▸ Exercise goal: Repeat the material in full. Keep every line exactly as it is.

▸ Dataset excerpt:
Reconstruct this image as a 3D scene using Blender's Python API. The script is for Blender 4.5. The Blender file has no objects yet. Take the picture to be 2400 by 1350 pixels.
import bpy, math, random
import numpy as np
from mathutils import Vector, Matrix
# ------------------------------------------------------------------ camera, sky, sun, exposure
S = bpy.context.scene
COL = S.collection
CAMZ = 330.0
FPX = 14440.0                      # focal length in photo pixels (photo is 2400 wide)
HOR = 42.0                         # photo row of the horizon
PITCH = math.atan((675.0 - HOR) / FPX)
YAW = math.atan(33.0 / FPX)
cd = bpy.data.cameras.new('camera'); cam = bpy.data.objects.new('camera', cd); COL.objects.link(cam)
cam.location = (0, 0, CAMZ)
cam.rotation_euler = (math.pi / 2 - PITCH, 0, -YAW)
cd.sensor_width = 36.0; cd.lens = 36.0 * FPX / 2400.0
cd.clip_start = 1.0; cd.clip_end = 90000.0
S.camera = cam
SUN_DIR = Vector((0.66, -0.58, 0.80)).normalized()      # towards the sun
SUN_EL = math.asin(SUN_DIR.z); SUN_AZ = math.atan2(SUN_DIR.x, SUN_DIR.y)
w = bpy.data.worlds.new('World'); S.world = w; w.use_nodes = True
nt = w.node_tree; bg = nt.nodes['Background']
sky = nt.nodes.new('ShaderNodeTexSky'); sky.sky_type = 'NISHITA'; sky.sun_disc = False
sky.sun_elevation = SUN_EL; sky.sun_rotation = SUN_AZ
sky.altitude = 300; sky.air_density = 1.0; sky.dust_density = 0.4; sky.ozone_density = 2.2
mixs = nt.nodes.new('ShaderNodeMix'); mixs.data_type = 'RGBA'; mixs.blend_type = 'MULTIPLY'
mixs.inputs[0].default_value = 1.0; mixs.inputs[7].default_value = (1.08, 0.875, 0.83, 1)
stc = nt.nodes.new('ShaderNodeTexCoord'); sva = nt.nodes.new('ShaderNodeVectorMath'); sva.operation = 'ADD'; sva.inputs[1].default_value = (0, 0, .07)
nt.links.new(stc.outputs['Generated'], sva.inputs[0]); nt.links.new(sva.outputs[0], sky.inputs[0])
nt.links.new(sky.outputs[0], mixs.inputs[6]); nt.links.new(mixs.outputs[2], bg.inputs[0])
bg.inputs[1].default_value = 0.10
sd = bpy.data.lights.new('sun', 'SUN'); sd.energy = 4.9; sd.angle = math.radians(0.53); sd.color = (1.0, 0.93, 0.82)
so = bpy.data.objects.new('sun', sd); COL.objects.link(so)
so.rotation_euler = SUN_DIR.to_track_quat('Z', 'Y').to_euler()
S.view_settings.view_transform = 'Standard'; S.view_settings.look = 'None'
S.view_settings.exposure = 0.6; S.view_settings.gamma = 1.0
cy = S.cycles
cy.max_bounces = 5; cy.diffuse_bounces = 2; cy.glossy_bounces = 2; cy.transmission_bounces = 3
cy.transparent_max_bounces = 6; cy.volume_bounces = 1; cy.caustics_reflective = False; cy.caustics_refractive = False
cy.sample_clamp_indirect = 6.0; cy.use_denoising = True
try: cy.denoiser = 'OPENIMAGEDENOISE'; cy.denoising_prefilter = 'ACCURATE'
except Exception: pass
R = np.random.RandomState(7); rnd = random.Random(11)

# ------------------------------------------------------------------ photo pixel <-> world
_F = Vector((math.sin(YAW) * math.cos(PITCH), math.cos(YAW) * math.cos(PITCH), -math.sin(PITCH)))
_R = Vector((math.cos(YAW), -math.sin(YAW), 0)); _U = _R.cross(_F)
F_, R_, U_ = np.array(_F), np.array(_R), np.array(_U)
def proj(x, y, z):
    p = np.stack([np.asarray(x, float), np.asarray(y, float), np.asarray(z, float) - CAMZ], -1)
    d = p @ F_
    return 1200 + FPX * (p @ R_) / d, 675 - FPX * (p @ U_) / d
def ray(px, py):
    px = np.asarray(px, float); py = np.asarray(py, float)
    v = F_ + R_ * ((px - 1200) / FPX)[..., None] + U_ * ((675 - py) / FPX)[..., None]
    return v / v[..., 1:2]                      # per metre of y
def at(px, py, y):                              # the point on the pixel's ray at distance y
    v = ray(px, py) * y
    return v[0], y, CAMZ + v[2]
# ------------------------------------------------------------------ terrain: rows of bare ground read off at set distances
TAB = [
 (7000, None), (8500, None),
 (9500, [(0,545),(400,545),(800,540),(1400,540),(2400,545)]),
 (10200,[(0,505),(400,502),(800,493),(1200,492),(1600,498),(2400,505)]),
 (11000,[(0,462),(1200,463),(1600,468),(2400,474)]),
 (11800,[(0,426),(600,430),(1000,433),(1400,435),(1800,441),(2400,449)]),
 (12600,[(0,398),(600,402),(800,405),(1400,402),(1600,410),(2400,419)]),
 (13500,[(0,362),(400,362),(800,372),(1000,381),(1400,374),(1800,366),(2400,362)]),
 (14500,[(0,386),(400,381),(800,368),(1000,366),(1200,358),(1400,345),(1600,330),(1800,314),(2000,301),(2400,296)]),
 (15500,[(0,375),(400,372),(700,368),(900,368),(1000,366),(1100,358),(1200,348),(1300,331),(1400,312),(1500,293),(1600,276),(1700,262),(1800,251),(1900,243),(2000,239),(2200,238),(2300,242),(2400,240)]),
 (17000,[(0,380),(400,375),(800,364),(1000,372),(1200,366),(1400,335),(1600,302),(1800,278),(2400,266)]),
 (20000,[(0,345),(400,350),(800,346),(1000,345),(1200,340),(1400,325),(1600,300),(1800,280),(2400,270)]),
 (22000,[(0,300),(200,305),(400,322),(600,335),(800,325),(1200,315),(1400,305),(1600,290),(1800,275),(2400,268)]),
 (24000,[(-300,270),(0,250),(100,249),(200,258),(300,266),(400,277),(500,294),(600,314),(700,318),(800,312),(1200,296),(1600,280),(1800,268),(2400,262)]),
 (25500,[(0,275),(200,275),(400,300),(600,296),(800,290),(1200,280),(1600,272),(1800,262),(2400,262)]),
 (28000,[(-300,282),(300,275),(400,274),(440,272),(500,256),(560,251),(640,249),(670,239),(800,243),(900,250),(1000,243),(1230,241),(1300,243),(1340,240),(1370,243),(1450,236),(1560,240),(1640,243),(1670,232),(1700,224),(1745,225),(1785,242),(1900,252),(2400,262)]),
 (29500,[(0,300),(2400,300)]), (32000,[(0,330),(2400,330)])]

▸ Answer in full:
Reconstruct this image as a 3D scene using Blender's Python API. The script is for Blender 4.5. The Blender file has no objects yet. Take the picture to be 2400 by 1350 pixels.
import bpy, math, random
import numpy as np
from mathutils import Vector, Matrix
# ------------------------------------------------------------------ camera, sky, sun, exposure
S = bpy.context.scene
COL = S.collection
CAMZ = 330.0
FPX = 14440.0                      # focal length in photo pixels (photo is 2400 wide)
HOR = 42.0                         # photo row of the horizon
PITCH = math.atan((675.0 - HOR) / FPX)
YAW = math.atan(33.0 / FPX)
cd = bpy.data.cameras.new('camera'); cam = bpy.data.objects.new('camera', cd); COL.objects.link(cam)
cam.location = (0, 0, CAMZ)
cam.rotation_euler = (math.pi / 2 - PITCH, 0, -YAW)
cd.sensor_width = 36.0; cd.lens = 36.0 * FPX / 2400.0
cd.clip_start = 1.0; cd.clip_end = 90000.0
S.camera = cam
SUN_DIR = Vector((0.66, -0.58, 0.80)).normalized()      # towards the sun
SUN_EL = math.asin(SUN_DIR.z); SUN_AZ = math.atan2(SUN_DIR.x, SUN_DIR.y)
w = bpy.data.worlds.new('World'); S.world = w; w.use_nodes = True
nt = w.node_tree; bg = nt.nodes['Background']
sky = nt.nodes.new('ShaderNodeTexSky'); sky.sky_type = 'NISHITA'; sky.sun_disc = False
sky.sun_elevation = SUN_EL; sky.sun_rotation = SUN_AZ
sky.altitude = 300; sky.air_density = 1.0; sky.dust_density = 0.4; sky.ozone_density = 2.2
mixs = nt.nodes.new('ShaderNodeMix'); mixs.data_type = 'RGBA'; mixs.blend_type = 'MULTIPLY'
mixs.inputs[0].default_value = 1.0; mixs.inputs[7].default_value = (1.08, 0.875, 0.83, 1)
stc = nt.nodes.new('ShaderNodeTexCoord'); sva = nt.nodes.new('ShaderNodeVectorMath'); sva.operation = 'ADD'; sva.inputs[1].default_value = (0, 0, .07)
nt.links.new(stc.outputs['Generated'], sva.inputs[0]); nt.links.new(sva.outputs[0], sky.inputs[0])
nt.links.new(sky.outputs[0], mixs.inputs[6]); nt.links.new(mixs.outputs[2], bg.inputs[0])
bg.inputs[1].default_value = 0.10
sd = bpy.data.lights.new('sun', 'SUN'); sd.energy = 4.9; sd.angle = math.radians(0.53); sd.color = (1.0, 0.93, 0.82)
so = bpy.data.objects.new('sun', sd); COL.objects.link(so)
so.rotation_euler = SUN_DIR.to_track_quat('Z', 'Y').to_euler()
S.view_settings.view_transform = 'Standard'; S.view_settings.look = 'None'
S.view_settings.exposure = 0.6; S.view_settings.gamma = 1.0
cy = S.cycles
cy.max_bounces = 5; cy.diffuse_bounces = 2; cy.glossy_bounces = 2; cy.transmission_bounces = 3
cy.transparent_max_bounces = 6; cy.volume_bounces = 1; cy.caustics_reflective = False; cy.caustics_refractive = False
cy.sample_clamp_indirect = 6.0; cy.use_denoising = True
try: cy.denoiser = 'OPENIMAGEDENOISE'; cy.denoising_prefilter = 'ACCURATE'
except Exception: pass
R = np.random.RandomState(7); rnd = random.Random(11)

# ------------------------------------------------------------------ photo pixel <-> world
_F = Vector((math.sin(YAW) * math.cos(PITCH), math.cos(YAW) * math.cos(PITCH), -math.sin(PITCH)))
_R = Vector((math.cos(YAW), -math.sin(YAW), 0)); _U = _R.cross(_F)
F_, R_, U_ = np.array(_F), np.array(_R), np.array(_U)
def proj(x, y, z):
    p = np.stack([np.asarray(x, float), np.asarray(y, float), np.asarray(z, float) - CAMZ], -1)
    d = p @ F_
    return 1200 + FPX * (p @ R_) / d, 675 - FPX * (p @ U_) / d
def ray(px, py):
    px = np.asarray(px, float); py = np.asarray(py, float)
    v = F_ + R_ * ((px - 1200) / FPX)[..., None] + U_ * ((675 - py) / FPX)[..., None]
    return v / v[..., 1:2]                      # per metre of y
def at(px, py, y):                              # the point on the pixel's ray at distance y
    v = ray(px, py) * y
    return v[0], y, CAMZ + v[2]
# ------------------------------------------------------------------ terrain: rows of bare ground read off at set distances
TAB = [
 (7000, None), (8500, None),
 (9500, [(0,545),(400,545),(800,540),(1400,540),(2400,545)]),
 (10200,[(0,505),(400,502),(800,493),(1200,492),(1600,498),(2400,505)]),
 (11000,[(0,462),(1200,463),(1600,468),(2400,474)]),
 (11800,[(0,426),(600,430),(1000,433),(1400,435),(1800,441),(2400,449)]),
 (12600,[(0,398),(600,402),(800,405),(1400,402),(1600,410),(2400,419)]),
 (13500,[(0,362),(400,362),(800,372),(1000,381),(1400,374),(1800,366),(2400,362)]),
 (14500,[(0,386),(400,381),(800,368),(1000,366),(1200,358),(1400,345),(1600,330),(1800,314),(2000,301),(2400,296)]),
 (15500,[(0,375),(400,372),(700,368),(900,368),(1000,366),(1100,358),(1200,348),(1300,331),(1400,312),(1500,293),(1600,276),(1700,262),(1800,251),(1900,243),(2000,239),(2200,238),(2300,242),(2400,240)]),
 (17000,[(0,380),(400,375),(800,364),(1000,372),(1200,366),(1400,335),(1600,302),(1800,278),(2400,266)]),
 (20000,[(0,345),(400,350),(800,346),(1000,345),(1200,340),(1400,325),(1600,300),(1800,280),(2400,270)]),
 (22000,[(0,300),(200,305),(400,322),(600,335),(800,325),(1200,315),(1400,305),(1600,290),(1800,275),(2400,268)]),
 (24000,[(-300,270),(0,250),(100,249),(200,258),(300,266),(400,277),(500,294),(600,314),(700,318),(800,312),(1200,296),(1600,280),(1800,268),(2400,262)]),
 (25500,[(0,275),(200,275),(400,300),(600,296),(800,290),(1200,280),(1600,272),(1800,262),(2400,262)]),
 (28000,[(-300,282),(300,275),(400,274),(440,272),(500,256),(560,251),(640,249),(670,239),(800,243),(900,250),(1000,243),(1230,241),(1300,243),(1340,240),(1370,243),(1450,236),(1560,240),(1640,243),(1670,232),(1700,224),(1745,225),(1785,242),(1900,252),(2400,262)]),
 (29500,[(0,300),(2400,300)]), (32000,[(0,330),(2400,330)])]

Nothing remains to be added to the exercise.